Line by line, reproduce exactly the beginning of the listing below, ending with the line that contains "DARK, T, bevel=.003)" and adding nothing.

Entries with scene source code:
○ ○ ○ ○ ○
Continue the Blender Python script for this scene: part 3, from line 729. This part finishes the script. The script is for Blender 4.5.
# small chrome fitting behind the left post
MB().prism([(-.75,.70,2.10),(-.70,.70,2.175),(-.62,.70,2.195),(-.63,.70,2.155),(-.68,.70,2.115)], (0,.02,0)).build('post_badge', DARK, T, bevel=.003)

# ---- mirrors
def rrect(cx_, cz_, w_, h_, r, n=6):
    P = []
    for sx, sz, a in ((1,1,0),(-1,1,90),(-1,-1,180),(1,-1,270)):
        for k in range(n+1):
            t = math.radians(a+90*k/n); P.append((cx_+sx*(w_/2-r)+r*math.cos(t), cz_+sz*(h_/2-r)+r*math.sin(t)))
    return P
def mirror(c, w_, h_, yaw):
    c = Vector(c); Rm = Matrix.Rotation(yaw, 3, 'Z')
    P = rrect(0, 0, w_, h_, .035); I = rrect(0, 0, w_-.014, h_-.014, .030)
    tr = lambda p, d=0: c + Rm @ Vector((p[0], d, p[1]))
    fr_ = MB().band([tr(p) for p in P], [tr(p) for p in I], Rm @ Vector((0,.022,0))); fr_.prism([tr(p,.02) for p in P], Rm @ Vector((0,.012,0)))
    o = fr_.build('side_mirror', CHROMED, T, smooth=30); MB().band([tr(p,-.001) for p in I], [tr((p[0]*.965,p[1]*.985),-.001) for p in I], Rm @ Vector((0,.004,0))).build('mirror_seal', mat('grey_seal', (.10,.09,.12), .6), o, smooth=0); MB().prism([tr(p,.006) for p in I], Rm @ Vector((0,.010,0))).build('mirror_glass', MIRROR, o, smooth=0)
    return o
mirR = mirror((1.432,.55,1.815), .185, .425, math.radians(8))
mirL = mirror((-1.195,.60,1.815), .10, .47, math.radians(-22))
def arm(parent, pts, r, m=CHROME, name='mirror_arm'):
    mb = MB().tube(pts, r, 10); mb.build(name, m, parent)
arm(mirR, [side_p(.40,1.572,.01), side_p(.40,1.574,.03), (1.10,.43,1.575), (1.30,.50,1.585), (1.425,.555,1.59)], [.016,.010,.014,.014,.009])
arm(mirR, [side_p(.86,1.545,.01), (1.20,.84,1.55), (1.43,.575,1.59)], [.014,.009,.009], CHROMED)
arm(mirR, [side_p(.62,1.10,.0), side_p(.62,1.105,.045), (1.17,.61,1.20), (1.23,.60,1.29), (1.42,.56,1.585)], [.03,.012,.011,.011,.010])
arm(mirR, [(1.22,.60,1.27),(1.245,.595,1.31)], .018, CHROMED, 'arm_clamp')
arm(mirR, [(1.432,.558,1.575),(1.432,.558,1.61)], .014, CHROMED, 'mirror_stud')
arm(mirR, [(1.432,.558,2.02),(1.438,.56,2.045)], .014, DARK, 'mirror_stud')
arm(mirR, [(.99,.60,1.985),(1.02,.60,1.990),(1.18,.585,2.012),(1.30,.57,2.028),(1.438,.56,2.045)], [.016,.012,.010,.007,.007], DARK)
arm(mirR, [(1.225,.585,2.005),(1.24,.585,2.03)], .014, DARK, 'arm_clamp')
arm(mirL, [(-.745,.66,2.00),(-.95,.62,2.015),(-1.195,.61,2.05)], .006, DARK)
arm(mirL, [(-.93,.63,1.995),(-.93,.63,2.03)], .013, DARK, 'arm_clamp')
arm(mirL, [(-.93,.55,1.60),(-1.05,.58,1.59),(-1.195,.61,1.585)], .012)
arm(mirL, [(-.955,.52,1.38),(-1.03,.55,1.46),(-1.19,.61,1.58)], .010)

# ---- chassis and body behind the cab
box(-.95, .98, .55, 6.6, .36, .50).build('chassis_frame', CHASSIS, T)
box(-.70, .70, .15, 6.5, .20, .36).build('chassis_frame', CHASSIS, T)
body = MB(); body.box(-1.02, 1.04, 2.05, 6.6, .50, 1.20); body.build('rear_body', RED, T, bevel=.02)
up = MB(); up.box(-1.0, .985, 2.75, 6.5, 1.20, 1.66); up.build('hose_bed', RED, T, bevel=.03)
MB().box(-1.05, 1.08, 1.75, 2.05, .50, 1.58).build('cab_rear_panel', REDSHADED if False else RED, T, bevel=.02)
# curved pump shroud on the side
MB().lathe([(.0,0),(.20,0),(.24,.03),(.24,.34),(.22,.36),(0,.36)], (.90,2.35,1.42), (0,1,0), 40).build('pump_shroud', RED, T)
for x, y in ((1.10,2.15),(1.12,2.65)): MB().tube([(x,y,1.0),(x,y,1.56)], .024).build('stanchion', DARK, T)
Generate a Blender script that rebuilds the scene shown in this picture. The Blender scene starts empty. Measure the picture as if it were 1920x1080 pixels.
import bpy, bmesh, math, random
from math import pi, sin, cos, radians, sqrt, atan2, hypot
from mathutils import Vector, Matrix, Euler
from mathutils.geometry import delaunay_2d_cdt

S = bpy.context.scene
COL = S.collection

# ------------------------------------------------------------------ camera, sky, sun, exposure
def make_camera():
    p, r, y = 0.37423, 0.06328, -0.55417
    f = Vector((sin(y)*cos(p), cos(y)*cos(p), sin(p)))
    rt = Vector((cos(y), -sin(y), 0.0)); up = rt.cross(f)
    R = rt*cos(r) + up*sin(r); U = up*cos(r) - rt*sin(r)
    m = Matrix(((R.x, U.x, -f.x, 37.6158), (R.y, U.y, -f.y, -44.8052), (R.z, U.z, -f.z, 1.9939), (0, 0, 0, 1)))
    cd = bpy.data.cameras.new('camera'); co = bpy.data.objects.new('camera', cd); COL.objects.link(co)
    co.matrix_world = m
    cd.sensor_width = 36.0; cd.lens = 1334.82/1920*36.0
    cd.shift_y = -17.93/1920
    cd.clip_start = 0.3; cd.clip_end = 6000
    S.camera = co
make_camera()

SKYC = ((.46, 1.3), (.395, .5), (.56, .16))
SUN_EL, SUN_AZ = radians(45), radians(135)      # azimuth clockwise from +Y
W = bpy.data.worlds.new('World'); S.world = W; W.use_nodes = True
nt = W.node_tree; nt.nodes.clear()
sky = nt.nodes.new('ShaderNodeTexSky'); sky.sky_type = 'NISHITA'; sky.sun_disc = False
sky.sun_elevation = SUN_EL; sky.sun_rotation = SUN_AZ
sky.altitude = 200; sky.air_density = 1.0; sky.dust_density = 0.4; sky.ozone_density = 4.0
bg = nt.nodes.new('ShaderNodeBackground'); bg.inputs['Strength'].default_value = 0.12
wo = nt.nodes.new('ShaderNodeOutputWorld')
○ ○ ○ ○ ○
→ **WRITTEN ANSWER**:
Continue the Blender Python script for this scene: part 3, from line 729. This part finishes the script. The script is for Blender 4.5.
# small chrome fitting behind the left post
MB().prism([(-.75,.70,2.10),(-.70,.70,2.175),(-.62,.70,2.195),(-.63,.70,2.155),(-.68,.70,2.115)], (0,.02,0)).build('post_badge', DARK, T, bevel=.003)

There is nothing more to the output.